Selon Shang Baojun, l’avocat de Liu, qui, lors du très bref procès de 2009 - trois heures -, n’avait pu présenter les témoins de la défense, le prix ne contribuera pas à la clémence pour son client. Déjà le Parti a réagi avec aigreur : « Liu Xiaobo est un criminel, condamné par un tribunal chinois pour avoir violé la loi chinoise (...) L’attribution du prix à Liu va à l’encontre des principes même du prix Nobel et constitue un blasphème ». Dans la foulée les émissions des TV étrangères, dont CNN, ainsi que tous les messages Internet mentionnant LIU Xiaobo ont été bloqués.

Pékin fait front face aux critiques

Pékin a, sans surprise, également menacé la Norvège de représailles et convoqué l’ambassadeur, tandis que plusieurs pays, dont l’Allemagne, les Etats-Unis, la France, la Grande Bretagne réclamaient la libération immédiate de Liu. Dans les milieux des activistes des droits de l’homme on espère que la pression exercée par le prix produira une évolution significative du système politique.

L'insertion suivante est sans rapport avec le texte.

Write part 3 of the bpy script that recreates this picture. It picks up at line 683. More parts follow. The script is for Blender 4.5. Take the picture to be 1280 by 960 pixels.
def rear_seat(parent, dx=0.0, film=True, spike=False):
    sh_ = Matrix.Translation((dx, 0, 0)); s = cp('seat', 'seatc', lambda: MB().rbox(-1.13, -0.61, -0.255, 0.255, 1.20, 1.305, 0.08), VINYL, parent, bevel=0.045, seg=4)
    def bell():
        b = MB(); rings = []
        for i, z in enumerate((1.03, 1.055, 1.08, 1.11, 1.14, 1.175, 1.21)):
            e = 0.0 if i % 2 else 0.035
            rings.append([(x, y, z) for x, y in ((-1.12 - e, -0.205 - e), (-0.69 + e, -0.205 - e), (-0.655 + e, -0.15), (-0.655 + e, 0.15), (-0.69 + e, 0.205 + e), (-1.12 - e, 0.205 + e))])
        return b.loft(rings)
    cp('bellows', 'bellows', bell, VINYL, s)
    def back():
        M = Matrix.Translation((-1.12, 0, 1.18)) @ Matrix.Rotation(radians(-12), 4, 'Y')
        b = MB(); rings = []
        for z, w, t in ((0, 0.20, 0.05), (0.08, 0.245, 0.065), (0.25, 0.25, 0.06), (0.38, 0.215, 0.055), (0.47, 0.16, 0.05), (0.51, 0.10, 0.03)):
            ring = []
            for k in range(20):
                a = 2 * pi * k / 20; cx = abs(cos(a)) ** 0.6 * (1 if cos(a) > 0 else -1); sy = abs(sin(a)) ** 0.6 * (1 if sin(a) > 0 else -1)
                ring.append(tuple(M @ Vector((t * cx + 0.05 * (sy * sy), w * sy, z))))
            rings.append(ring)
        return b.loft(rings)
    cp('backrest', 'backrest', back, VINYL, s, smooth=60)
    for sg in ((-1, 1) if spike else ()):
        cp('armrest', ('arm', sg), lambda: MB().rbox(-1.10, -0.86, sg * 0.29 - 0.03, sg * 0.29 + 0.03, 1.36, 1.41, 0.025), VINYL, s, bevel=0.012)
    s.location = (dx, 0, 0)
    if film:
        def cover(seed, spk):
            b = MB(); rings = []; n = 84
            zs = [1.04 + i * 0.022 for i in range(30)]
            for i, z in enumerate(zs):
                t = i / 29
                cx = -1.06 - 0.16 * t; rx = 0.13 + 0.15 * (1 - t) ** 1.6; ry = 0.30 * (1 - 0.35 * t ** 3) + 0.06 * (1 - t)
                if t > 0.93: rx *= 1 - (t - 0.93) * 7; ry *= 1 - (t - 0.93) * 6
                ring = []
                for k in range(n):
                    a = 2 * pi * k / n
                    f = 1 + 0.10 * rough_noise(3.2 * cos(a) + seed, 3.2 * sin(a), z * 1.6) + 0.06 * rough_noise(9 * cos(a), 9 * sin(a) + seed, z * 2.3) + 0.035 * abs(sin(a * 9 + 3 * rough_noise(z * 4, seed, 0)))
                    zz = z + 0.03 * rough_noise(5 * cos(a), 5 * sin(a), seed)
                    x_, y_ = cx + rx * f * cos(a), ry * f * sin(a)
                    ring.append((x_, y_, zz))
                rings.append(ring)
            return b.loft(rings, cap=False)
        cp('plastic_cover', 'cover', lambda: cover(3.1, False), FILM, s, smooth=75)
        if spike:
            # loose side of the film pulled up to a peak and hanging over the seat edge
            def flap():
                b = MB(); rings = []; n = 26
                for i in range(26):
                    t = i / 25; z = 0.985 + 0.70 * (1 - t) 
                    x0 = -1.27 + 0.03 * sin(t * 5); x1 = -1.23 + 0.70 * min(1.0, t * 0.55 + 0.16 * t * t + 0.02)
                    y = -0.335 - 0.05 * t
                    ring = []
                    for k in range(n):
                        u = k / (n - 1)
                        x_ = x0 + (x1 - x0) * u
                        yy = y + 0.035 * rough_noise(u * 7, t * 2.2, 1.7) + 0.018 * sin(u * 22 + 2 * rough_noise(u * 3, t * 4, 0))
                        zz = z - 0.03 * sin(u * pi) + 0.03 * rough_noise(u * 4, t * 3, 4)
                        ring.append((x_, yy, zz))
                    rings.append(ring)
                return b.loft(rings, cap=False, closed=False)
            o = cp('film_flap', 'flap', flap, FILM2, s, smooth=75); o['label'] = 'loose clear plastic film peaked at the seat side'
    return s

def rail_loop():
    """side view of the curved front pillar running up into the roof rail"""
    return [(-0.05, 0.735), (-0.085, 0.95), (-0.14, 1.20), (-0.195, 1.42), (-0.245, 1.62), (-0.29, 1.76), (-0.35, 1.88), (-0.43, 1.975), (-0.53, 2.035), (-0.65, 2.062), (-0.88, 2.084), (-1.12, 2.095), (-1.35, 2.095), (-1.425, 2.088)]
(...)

Dans l’immédiat, rien n’est moins sûr. S’il est vrai que l’actuelle direction est animée d’un tropisme social et envisage même des réformes politiques à la marge, elle entend aussi rester maître des évolutions politiques sensibles. C’est pourquoi elle s’applique à museler les dissidents qu’elle juge les plus menaçants pour son pouvoir.

Il reste que le désarroi du Régime, qui s’exprime par la colère et la censure est palpable. Lui qui s’applique à tenir le peuple soigneusement à l’écart des informations sur l’état de la dissidence politique, doit aujourd’hui gérer une publicité de portée mondiale dont il se serait bien passé.

L’épisode est d’autant plus embarrassant qu’en Chine même rares sont ceux qui, en dehors de radicaux du Parti, croient que LIU Xiaobo, intellectuel qui cache sa force de caractère derrière une humilité discrète, est un « criminel ».

Il est bien probable que, derrière l’opacité des murs de Zhongnanhai, les tenants de la ligne souple qui prônent avec insistance des réformes politiques significatives soient mortifiés de s’être laissés entraînés dans une situation qui place derrière les barreaux d’une obscure prison du Nord de la Chine, un prix Nobel de la paix.